▸ **DIRECTIVE**
Skip the pictures and extract all of the lines exactly as written.

▸ **DATA**
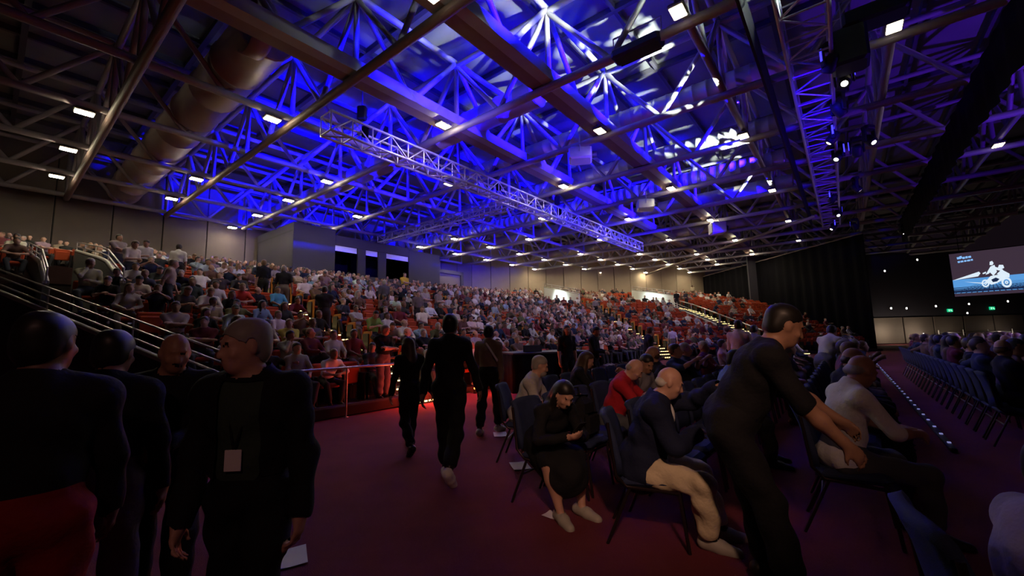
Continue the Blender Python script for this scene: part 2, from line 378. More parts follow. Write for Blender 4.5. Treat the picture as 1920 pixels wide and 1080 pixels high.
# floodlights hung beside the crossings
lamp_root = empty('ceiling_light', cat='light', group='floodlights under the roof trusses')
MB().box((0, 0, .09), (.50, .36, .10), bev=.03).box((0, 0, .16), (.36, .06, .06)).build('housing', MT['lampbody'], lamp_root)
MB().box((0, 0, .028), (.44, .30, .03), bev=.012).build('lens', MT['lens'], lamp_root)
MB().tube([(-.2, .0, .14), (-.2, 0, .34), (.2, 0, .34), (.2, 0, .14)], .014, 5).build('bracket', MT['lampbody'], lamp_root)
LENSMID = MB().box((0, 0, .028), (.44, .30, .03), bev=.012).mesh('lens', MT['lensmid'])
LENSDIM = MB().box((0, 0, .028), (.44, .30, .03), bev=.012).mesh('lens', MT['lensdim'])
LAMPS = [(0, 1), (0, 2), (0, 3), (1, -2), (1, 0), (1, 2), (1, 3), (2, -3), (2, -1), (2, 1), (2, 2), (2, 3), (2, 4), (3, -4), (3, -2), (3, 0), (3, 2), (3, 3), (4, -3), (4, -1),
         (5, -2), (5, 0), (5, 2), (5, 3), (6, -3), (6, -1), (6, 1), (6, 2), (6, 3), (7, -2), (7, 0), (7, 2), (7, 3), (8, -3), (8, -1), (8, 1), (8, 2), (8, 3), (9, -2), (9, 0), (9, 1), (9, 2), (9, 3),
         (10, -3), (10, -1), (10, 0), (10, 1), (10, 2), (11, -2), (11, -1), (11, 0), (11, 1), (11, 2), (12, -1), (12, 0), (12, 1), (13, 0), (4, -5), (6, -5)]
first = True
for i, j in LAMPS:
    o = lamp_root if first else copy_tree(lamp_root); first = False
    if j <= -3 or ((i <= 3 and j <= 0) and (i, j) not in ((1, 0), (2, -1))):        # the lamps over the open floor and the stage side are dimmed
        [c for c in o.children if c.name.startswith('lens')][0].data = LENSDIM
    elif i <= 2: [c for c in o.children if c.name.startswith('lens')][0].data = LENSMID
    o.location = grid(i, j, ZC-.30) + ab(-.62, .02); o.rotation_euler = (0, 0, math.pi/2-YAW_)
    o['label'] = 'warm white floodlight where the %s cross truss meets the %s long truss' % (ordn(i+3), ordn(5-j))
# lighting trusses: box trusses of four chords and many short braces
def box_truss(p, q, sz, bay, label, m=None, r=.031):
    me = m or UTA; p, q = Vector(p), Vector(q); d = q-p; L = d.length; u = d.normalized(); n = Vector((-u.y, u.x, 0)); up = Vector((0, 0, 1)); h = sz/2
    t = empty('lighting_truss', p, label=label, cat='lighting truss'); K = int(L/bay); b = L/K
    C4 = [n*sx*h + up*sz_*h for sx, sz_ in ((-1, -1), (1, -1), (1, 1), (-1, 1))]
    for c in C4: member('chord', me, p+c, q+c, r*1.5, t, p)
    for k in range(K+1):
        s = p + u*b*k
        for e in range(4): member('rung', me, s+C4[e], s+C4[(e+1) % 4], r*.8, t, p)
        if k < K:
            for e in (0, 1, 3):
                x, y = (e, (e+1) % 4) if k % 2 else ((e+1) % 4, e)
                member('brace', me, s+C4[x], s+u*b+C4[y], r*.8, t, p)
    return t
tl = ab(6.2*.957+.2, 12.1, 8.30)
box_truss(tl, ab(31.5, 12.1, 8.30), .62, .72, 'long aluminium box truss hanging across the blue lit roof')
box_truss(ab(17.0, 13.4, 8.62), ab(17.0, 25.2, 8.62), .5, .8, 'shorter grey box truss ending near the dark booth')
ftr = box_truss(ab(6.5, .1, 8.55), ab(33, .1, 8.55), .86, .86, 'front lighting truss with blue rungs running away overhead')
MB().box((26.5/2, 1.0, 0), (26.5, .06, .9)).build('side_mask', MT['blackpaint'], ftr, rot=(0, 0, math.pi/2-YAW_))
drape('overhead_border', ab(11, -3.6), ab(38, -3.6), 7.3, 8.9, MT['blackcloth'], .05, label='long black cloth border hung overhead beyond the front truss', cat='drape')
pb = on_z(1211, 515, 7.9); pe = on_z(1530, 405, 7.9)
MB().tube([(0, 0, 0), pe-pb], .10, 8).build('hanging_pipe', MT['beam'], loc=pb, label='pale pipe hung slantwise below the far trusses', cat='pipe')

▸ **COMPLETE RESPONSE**
Continue the Blender Python script for this scene: part 2, from line 378. More parts follow. Write for Blender 4.5. Treat the picture as 1920 pixels wide and 1080 pixels high.
# floodlights hung beside the crossings
lamp_root = empty('ceiling_light', cat='light', group='floodlights under the roof trusses')
MB().box((0, 0, .09), (.50, .36, .10), bev=.03).box((0, 0, .16), (.36, .06, .06)).build('housing', MT['lampbody'], lamp_root)
MB().box((0, 0, .028), (.44, .30, .03), bev=.012).build('lens', MT['lens'], lamp_root)
MB().tube([(-.2, .0, .14), (-.2, 0, .34), (.2, 0, .34), (.2, 0, .14)], .014, 5).build('bracket', MT['lampbody'], lamp_root)
LENSMID = MB().box((0, 0, .028), (.44, .30, .03), bev=.012).mesh('lens', MT['lensmid'])
LENSDIM = MB().box((0, 0, .028), (.44, .30, .03), bev=.012).mesh('lens', MT['lensdim'])
LAMPS = [(0, 1), (0, 2), (0, 3), (1, -2), (1, 0), (1, 2), (1, 3), (2, -3), (2, -1), (2, 1), (2, 2), (2, 3), (2, 4), (3, -4), (3, -2), (3, 0), (3, 2), (3, 3), (4, -3), (4, -1),
         (5, -2), (5, 0), (5, 2), (5, 3), (6, -3), (6, -1), (6, 1), (6, 2), (6, 3), (7, -2), (7, 0), (7, 2), (7, 3), (8, -3), (8, -1), (8, 1), (8, 2), (8, 3), (9, -2), (9, 0), (9, 1), (9, 2), (9, 3),
         (10, -3), (10, -1), (10, 0), (10, 1), (10, 2), (11, -2), (11, -1), (11, 0), (11, 1), (11, 2), (12, -1), (12, 0), (12, 1), (13, 0), (4, -5), (6, -5)]
first = True
for i, j in LAMPS:
    o = lamp_root if first else copy_tree(lamp_root); first = False
    if j <= -3 or ((i <= 3 and j <= 0) and (i, j) not in ((1, 0), (2, -1))):        # the lamps over the open floor and the stage side are dimmed
        [c for c in o.children if c.name.startswith('lens')][0].data = LENSDIM
    elif i <= 2: [c for c in o.children if c.name.startswith('lens')][0].data = LENSMID
    o.location = grid(i, j, ZC-.30) + ab(-.62, .02); o.rotation_euler = (0, 0, math.pi/2-YAW_)
    o['label'] = 'warm white floodlight where the %s cross truss meets the %s long truss' % (ordn(i+3), ordn(5-j))
# lighting trusses: box trusses of four chords and many short braces
def box_truss(p, q, sz, bay, label, m=None, r=.031):
    me = m or UTA; p, q = Vector(p), Vector(q); d = q-p; L = d.length; u = d.normalized(); n = Vector((-u.y, u.x, 0)); up = Vector((0, 0, 1)); h = sz/2
    t = empty('lighting_truss', p, label=label, cat='lighting truss'); K = int(L/bay); b = L/K
    C4 = [n*sx*h + up*sz_*h for sx, sz_ in ((-1, -1), (1, -1), (1, 1), (-1, 1))]
    for c in C4: member('chord', me, p+c, q+c, r*1.5, t, p)
    for k in range(K+1):
        s = p + u*b*k
        for e in range(4): member('rung', me, s+C4[e], s+C4[(e+1) % 4], r*.8, t, p)
        if k < K:
            for e in (0, 1, 3):
                x, y = (e, (e+1) % 4) if k % 2 else ((e+1) % 4, e)
                member('brace', me, s+C4[x], s+u*b+C4[y], r*.8, t, p)
    return t
tl = ab(6.2*.957+.2, 12.1, 8.30)
box_truss(tl, ab(31.5, 12.1, 8.30), .62, .72, 'long aluminium box truss hanging across the blue lit roof')
box_truss(ab(17.0, 13.4, 8.62), ab(17.0, 25.2, 8.62), .5, .8, 'shorter grey box truss ending near the dark booth')
ftr = box_truss(ab(6.5, .1, 8.55), ab(33, .1, 8.55), .86, .86, 'front lighting truss with blue rungs running away overhead')
MB().box((26.5/2, 1.0, 0), (26.5, .06, .9)).build('side_mask', MT['blackpaint'], ftr, rot=(0, 0, math.pi/2-YAW_))
drape('overhead_border', ab(11, -3.6), ab(38, -3.6), 7.3, 8.9, MT['blackcloth'], .05, label='long black cloth border hung overhead beyond the front truss', cat='drape')
pb = on_z(1211, 515, 7.9); pe = on_z(1530, 405, 7.9)
MB().tube([(0, 0, 0), pe-pb], .10, 8).build('hanging_pipe', MT['beam'], loc=pb, label='pale pipe hung slantwise below the far trusses', cat='pipe')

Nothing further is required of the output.